T R A C K       P A P E R
ISSN:2455-3956

World Journal of Research and Review

( A Unit of Nextgen Research Publication)

The Mind-Brain Identity Theory and Behaviourism of Ullin Thomas Place: An Expository and Evaluative Study

( Volume 15 Issue 4,October 2022 ) OPEN ACCESS
Author(s):

REV. FR. JOSEPH T. EKONG O.P

Keywords:

Brain, Exposition, Evaluation, Identity, Mind, Materialism, Theory.

Abstract:

This work is expository, critical and evaluative in its methodology. The “Mind-brain Identity Theory,”(also called physicalism or central state materialism) is a philosophical position which claims that the mind and the brain are the same. In other words, the state of mind is the same as brain processes; that mental state is the same as the physical state of the brain.

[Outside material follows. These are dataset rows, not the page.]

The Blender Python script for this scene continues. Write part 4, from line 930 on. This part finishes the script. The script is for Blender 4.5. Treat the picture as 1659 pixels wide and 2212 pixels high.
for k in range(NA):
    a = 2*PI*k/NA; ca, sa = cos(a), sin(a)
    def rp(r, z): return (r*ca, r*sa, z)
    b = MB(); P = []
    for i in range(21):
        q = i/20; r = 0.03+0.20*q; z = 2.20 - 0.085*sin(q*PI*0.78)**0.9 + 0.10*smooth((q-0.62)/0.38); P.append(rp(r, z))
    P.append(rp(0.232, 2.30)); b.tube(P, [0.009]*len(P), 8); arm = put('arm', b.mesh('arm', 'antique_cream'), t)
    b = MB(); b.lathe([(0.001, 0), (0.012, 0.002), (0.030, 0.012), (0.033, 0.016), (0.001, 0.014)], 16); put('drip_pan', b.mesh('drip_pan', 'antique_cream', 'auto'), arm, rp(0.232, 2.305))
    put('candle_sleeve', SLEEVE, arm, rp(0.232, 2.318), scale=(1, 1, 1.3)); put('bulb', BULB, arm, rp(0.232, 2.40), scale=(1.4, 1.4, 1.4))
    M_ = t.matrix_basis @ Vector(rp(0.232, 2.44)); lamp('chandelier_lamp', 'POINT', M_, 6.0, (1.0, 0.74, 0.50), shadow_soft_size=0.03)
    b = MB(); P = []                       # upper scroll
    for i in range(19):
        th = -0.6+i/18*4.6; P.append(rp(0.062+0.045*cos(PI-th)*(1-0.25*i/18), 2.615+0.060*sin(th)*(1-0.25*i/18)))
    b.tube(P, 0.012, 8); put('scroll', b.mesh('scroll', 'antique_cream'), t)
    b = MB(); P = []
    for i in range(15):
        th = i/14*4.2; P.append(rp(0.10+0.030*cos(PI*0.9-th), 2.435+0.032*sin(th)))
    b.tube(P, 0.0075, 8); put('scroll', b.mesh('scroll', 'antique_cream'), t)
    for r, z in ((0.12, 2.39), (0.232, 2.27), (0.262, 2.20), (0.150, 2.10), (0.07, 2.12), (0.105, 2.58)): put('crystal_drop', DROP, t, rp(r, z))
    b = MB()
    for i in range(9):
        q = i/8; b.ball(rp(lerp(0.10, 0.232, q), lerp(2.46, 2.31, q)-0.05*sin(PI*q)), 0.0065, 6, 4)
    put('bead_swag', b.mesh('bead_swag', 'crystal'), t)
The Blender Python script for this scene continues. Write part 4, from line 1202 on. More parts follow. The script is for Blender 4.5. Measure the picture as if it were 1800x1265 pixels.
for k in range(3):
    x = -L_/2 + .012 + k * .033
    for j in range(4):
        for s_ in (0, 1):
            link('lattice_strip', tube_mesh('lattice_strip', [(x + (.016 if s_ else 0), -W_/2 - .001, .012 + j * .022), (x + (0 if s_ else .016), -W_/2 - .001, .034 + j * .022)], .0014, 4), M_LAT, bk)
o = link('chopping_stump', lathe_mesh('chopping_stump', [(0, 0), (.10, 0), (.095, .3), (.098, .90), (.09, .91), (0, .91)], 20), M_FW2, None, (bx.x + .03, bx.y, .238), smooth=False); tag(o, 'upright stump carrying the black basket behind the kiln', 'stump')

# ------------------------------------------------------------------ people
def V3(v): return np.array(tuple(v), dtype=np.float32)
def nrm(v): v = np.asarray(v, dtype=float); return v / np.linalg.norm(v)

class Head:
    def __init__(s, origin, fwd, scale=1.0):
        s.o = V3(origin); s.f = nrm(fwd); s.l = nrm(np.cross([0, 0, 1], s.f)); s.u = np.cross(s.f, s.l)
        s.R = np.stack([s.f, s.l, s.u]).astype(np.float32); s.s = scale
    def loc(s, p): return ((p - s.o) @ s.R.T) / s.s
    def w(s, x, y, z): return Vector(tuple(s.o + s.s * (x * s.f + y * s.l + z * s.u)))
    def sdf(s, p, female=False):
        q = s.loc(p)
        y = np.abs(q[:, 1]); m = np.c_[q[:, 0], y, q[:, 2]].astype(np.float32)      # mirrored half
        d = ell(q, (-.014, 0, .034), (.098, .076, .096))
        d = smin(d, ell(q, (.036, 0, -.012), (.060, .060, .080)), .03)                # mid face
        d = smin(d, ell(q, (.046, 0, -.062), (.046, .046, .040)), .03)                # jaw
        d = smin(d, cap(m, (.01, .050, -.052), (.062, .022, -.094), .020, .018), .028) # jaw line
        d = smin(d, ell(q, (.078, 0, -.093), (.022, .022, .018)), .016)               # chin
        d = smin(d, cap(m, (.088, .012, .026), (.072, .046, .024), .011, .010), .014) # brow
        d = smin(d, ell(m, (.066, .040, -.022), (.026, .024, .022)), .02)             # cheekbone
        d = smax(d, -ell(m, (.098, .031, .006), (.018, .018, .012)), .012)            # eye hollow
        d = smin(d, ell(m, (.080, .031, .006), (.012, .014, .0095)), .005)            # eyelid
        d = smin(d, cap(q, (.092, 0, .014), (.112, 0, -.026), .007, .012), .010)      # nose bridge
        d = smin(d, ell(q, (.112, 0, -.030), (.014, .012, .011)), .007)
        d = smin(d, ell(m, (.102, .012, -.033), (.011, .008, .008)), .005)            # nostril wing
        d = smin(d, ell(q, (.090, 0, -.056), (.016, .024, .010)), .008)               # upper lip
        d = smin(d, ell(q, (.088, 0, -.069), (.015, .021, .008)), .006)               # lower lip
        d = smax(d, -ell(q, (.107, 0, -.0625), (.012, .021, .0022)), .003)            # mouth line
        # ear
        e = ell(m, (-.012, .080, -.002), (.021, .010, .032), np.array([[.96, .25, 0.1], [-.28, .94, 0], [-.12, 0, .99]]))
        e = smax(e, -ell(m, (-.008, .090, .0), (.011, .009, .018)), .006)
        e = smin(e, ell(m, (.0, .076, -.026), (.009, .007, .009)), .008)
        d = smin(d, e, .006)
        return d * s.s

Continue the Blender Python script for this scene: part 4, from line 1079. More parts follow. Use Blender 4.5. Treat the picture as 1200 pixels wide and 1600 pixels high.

Place formulated the thesis that mental processes were not to be defined in terms of behavior; rather, one must identify them with neural states. With this bold thesis, Place became one of the fathers of the current materialistic mainstream of the philosophy of mind. British philosopher and psychologist U.T. Place, one of the developers of the identity theory of mind, argued in his 1954 paper: "Is Consciousness a Brain Process?,"that the prevalent view that there exists a separate class of events, mental events, that cannot be described in terms of the concepts employed by the physical sciences, no longer commands the universal and unquestioning acceptance among philosophers and psychologists that it once did. In the most simplistic terms, mind-brain identity theory purports that the mind is simply a part of the physical body. Like all ideas and theories on the state of being, this philosophy of mind seeks to explain the nature of human consciousness and to address the mind-body problem, a philosophical conundrum over the relationship between the mind (with its thoughts, beliefs and emotions) and the physical body. The objective of this work is to revisit the claims of U.T. Place, in his central state materialism, and evaluate their plausibility or implausibility, in the light of the contemporary advancements in neuroscience and the Philosophy of Mind.